PROBATE OF A WILL

What is probate? Probate is the legal process that transfers title of property from the estate of the person who has died, known as the “decedent”, to his or her beneficiaries. Probate is often sought when the decedent owned real property or financial accounts and the financial institution has requested Letters Testamentary.

What is “probating the will”? A will is a legal document written to ensure that upon the decedent’s death, the decedent’s property is given to the people specified in the will. For a will to have any legal effect, it must be “proved-up” in a Probate or County Court to prove it was validly executed, that it is the decedent’s last will, and that it has not been revoked. In addition to offering the will for probate, the applicant can request that the Court appoint an executor or administrator for the decedent’s estate.

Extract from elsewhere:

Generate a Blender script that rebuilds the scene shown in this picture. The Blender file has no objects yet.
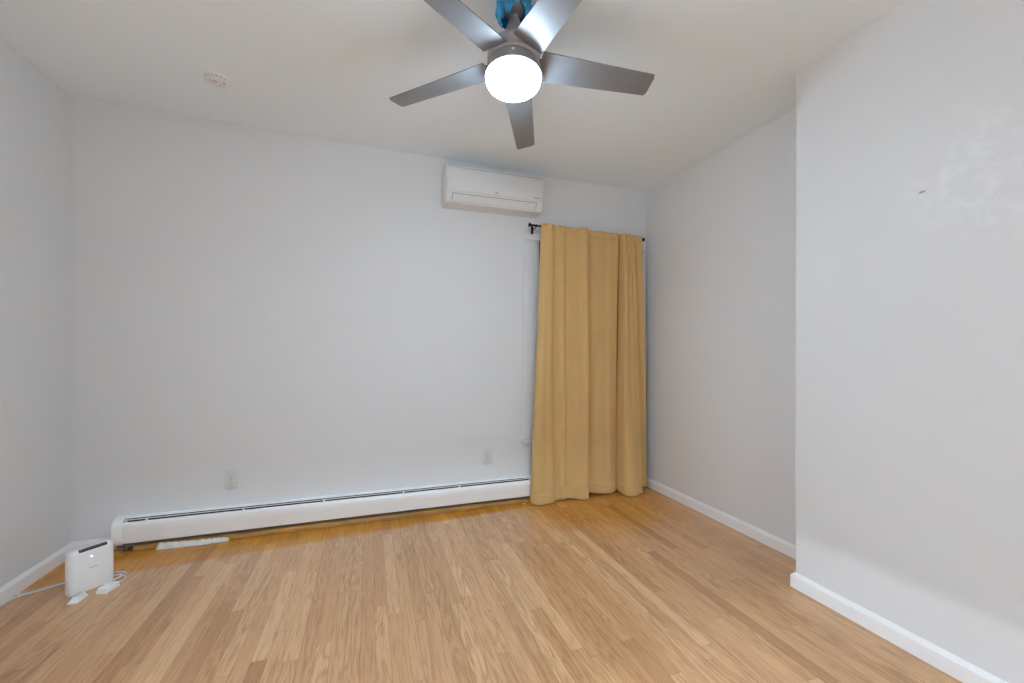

Who can initiate probate proceedings? The application may be made by the executor named in the will or by any heir, devisee, spouse, creditor, or any other persons having a property right in, or claim against, the estate.

What is the time limit for offering a will for probate? An application for the probate of a will should be brought within four years after the death of the person making the will. A will can be probated after four years, however, the person bringing the will must explain why he or she should not be held in default for not offering the will in a timely manner. Furthermore, all persons who would inherit in the absence of the will must be notified prior to the court considering the application.

Does the executor have to use the decedent’s attorney? There is no requirement that the attorney who drafted the will be the attorney who probates the will. The executor is free to hire the attorney of his or her choice.